Duckworth has a very popular TedTalk on the subject of grit, which she turned into a deeper exploration in her book. In Grit: The Power of Passion and Perseverance, she explores the idea of having grit and how grit could be a bigger predictor of success, then either talent or genius. A person who has grit has the drive to persevere and often that leads to success.

Grit: The Power of Passion and Perseverance made me consider my own level of grittiness. In some areas of my life, I’ve shown plenty of grit, which I always have attributed to stubbornness. However, I’ve definitely had dreams and chased them to a degree of success. I’ve done the 10,000 hours or damn near close, that is considered a bench mark for mastering a skill.

However, I can also remember a strange phenomenon from my middle-school years that was common with my peers, where it was more social acceptable to feign having not worked hard. That somehow to be smart, it only counted if it was innate and that studying was less-than. To ace a test or paper without having put in the effort was seen as a superior result. This of course, especially with adult hindsight, is ridiculous and pitiful. Luckily, this was short-lived and not an attitude that followed me to high school, where many of my friends worked hard for well-deserved success.

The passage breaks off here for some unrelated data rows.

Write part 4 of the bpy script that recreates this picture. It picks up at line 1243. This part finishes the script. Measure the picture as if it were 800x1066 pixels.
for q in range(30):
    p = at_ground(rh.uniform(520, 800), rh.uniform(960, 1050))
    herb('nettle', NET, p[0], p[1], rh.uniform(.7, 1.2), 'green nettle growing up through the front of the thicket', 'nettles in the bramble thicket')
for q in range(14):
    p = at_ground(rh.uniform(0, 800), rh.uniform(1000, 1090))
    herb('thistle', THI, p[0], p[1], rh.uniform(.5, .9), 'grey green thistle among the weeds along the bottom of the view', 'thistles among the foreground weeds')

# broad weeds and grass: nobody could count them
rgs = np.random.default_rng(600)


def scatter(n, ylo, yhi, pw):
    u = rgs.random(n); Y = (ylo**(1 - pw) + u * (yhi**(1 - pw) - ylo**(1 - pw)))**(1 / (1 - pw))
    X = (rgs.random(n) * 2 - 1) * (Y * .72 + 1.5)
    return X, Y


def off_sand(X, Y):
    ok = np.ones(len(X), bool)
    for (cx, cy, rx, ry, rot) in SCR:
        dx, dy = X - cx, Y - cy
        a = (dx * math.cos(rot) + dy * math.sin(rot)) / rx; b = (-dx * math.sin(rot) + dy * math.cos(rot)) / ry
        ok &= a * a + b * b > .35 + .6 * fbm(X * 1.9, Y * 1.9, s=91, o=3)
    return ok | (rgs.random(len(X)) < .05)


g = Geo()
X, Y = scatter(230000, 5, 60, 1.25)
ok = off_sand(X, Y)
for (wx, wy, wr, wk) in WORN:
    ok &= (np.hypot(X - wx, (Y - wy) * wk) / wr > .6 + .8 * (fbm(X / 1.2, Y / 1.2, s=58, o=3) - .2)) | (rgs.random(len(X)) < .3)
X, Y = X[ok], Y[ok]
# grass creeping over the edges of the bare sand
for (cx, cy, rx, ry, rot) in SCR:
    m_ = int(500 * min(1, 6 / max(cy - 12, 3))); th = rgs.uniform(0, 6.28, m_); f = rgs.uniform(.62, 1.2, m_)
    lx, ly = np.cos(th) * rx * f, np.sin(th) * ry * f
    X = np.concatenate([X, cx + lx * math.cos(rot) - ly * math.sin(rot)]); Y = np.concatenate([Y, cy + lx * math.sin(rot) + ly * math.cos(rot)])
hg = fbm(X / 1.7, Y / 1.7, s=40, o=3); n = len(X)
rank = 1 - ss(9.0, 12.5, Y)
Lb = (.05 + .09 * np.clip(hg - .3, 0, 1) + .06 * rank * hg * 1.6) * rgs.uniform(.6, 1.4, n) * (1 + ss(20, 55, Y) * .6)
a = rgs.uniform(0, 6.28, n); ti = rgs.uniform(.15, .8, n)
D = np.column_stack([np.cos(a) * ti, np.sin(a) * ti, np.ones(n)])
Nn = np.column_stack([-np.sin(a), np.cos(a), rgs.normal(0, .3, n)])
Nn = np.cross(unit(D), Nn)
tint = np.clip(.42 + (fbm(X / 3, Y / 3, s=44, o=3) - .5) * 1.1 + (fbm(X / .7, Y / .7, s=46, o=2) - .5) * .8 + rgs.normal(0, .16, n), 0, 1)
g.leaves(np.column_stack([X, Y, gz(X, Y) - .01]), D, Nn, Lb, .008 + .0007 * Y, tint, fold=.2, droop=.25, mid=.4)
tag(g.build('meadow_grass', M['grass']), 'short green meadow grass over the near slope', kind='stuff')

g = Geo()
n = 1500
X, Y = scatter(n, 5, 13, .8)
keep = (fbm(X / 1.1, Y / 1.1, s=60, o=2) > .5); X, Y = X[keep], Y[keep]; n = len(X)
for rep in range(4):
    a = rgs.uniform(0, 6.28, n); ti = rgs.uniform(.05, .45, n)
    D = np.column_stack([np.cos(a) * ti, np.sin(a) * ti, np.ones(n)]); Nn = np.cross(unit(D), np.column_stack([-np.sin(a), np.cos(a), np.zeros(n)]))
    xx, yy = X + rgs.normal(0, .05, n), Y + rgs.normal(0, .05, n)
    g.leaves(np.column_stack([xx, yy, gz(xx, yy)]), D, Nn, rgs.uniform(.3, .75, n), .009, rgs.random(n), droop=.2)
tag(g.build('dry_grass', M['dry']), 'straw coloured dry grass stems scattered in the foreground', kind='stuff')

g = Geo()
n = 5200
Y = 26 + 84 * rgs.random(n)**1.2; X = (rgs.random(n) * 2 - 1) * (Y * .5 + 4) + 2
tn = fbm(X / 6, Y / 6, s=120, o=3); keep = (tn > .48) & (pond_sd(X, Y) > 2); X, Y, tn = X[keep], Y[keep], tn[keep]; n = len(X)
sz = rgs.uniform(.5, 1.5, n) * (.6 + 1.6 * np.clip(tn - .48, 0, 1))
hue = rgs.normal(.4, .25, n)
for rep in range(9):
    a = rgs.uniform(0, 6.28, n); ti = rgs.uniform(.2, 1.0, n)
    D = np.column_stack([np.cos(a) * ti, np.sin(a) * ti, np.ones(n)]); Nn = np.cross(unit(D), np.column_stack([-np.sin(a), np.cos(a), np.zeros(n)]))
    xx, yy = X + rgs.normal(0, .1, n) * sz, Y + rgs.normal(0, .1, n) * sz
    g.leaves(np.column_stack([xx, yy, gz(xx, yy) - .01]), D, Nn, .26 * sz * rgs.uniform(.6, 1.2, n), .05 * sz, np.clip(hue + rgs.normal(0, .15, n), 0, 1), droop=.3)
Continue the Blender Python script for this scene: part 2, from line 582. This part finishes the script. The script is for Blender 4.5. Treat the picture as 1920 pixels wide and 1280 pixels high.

I’m not a parent, but during the chapters on parenting for grit, I could see how my mom pushed me. How she strove to instill grit. Truthfully, I wish she had pushed even harder, but I definitely appreciate that she went to the local parent-teacher store and bought workbooks for me. I always had extra mom given homework assignments on the weekends and every day during school breaks. She would drill me with flashcards and feed my love of reading with endless books. I’m not sure I liked the extra work, but it was a real benefit to me, instilling not only educational skills, but discipline and meeting expectations.

Duckworth gives a brief mention regarding parenting for grit with the distractions of modern technology. She has two teenager daughters and although her family is strict with technology rules, they are not perfect. I liked her response to whether or not millennials, distracted by technology, lack attention span and thus grit: she said that each generation has differences in culture and experience. Essentially, it’s unfair to judge millennials because of how their lives have been impacted by technology, that it is better to realize that they are growing up with a different experience. It was a light-bulb moment to think of different generations of having different cultures.

Grit: The Power of Passion and Perseverance is filled with wonderful examples of grit, from cadets at West Point, to professional athletes, and even children competing in the National Spelling Bee. It’s a fascinating look at drive and passion that is truly inspirational.